(Saved data entries)
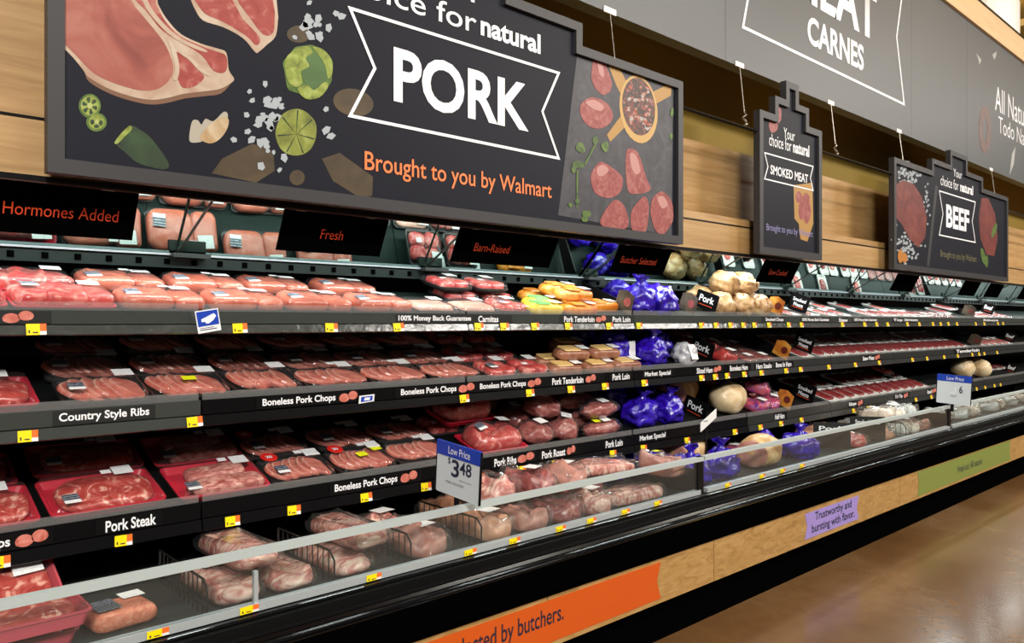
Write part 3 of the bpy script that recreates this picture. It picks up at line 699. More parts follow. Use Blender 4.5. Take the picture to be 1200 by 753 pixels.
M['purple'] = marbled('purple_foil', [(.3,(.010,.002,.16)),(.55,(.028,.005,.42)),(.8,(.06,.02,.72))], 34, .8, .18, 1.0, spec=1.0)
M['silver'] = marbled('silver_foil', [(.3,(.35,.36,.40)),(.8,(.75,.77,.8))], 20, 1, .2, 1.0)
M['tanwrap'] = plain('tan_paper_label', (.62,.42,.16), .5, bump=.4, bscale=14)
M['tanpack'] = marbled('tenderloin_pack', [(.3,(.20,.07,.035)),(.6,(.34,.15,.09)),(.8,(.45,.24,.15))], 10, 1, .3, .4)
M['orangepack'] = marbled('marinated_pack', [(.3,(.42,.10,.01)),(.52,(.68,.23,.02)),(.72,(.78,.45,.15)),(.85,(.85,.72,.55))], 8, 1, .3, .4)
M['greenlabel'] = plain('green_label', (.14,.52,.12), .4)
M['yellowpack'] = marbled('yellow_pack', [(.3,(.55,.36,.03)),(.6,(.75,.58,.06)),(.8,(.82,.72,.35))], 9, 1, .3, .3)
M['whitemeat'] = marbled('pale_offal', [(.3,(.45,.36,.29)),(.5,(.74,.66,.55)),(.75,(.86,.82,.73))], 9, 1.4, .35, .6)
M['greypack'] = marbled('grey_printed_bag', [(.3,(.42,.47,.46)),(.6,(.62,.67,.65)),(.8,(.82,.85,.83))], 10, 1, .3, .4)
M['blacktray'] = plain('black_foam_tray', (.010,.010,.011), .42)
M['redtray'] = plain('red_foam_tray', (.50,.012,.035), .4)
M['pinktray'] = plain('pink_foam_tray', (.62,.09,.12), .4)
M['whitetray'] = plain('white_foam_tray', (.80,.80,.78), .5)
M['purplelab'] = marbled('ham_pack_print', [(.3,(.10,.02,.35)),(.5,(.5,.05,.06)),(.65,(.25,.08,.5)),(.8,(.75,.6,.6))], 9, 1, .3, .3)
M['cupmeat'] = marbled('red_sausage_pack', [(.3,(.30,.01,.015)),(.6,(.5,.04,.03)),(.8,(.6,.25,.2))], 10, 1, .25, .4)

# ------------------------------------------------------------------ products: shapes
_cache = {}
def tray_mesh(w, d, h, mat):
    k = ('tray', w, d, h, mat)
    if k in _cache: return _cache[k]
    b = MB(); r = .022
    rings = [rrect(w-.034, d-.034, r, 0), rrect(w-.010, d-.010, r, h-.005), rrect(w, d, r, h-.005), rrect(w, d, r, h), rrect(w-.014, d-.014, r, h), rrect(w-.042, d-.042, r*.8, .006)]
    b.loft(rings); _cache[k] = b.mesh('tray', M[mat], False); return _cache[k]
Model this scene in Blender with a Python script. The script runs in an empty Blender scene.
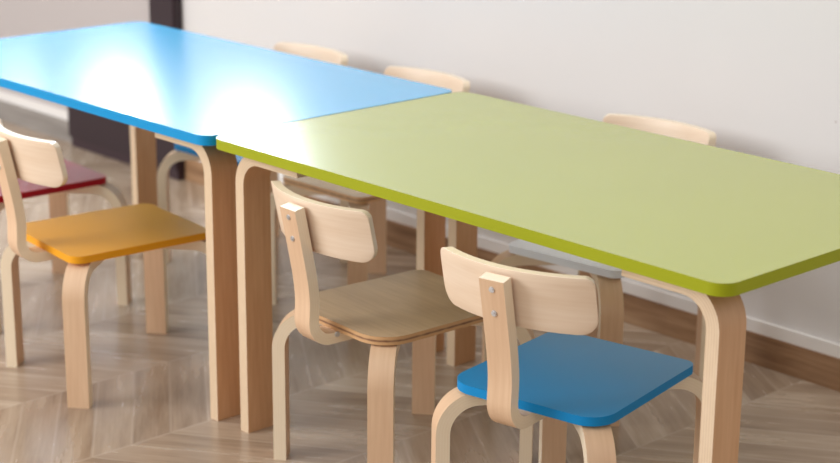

Short problem
Except for the pictures, reproduce every line exactly.

Solution to this exercise
Write part 3 of the bpy script that recreates this picture. It picks up at line 699. More parts follow. Use Blender 4.5. Take the picture to be 1200 by 753 pixels.
M['purple'] = marbled('purple_foil', [(.3,(.010,.002,.16)),(.55,(.028,.005,.42)),(.8,(.06,.02,.72))], 34, .8, .18, 1.0, spec=1.0)
M['silver'] = marbled('silver_foil', [(.3,(.35,.36,.40)),(.8,(.75,.77,.8))], 20, 1, .2, 1.0)
M['tanwrap'] = plain('tan_paper_label', (.62,.42,.16), .5, bump=.4, bscale=14)
M['tanpack'] = marbled('tenderloin_pack', [(.3,(.20,.07,.035)),(.6,(.34,.15,.09)),(.8,(.45,.24,.15))], 10, 1, .3, .4)
M['orangepack'] = marbled('marinated_pack', [(.3,(.42,.10,.01)),(.52,(.68,.23,.02)),(.72,(.78,.45,.15)),(.85,(.85,.72,.55))], 8, 1, .3, .4)
M['greenlabel'] = plain('green_label', (.14,.52,.12), .4)
M['yellowpack'] = marbled('yellow_pack', [(.3,(.55,.36,.03)),(.6,(.75,.58,.06)),(.8,(.82,.72,.35))], 9, 1, .3, .3)
M['whitemeat'] = marbled('pale_offal', [(.3,(.45,.36,.29)),(.5,(.74,.66,.55)),(.75,(.86,.82,.73))], 9, 1.4, .35, .6)
M['greypack'] = marbled('grey_printed_bag', [(.3,(.42,.47,.46)),(.6,(.62,.67,.65)),(.8,(.82,.85,.83))], 10, 1, .3, .4)
M['blacktray'] = plain('black_foam_tray', (.010,.010,.011), .42)
M['redtray'] = plain('red_foam_tray', (.50,.012,.035), .4)
M['pinktray'] = plain('pink_foam_tray', (.62,.09,.12), .4)
M['whitetray'] = plain('white_foam_tray', (.80,.80,.78), .5)
M['purplelab'] = marbled('ham_pack_print', [(.3,(.10,.02,.35)),(.5,(.5,.05,.06)),(.65,(.25,.08,.5)),(.8,(.75,.6,.6))], 9, 1, .3, .3)
M['cupmeat'] = marbled('red_sausage_pack', [(.3,(.30,.01,.015)),(.6,(.5,.04,.03)),(.8,(.6,.25,.2))], 10, 1, .25, .4)

# ------------------------------------------------------------------ products: shapes
_cache = {}
def tray_mesh(w, d, h, mat):
    k = ('tray', w, d, h, mat)
    if k in _cache: return _cache[k]
    b = MB(); r = .022
    rings = [rrect(w-.034, d-.034, r, 0), rrect(w-.010, d-.010, r, h-.005), rrect(w, d, r, h-.005), rrect(w, d, r, h), rrect(w-.014, d-.014, r, h), rrect(w-.042, d-.042, r*.8, .006)]
    b.loft(rings); _cache[k] = b.mesh('tray', M[mat], False); return _cache[k]
Model this scene in Blender with a Python script. The script runs in an empty Blender scene.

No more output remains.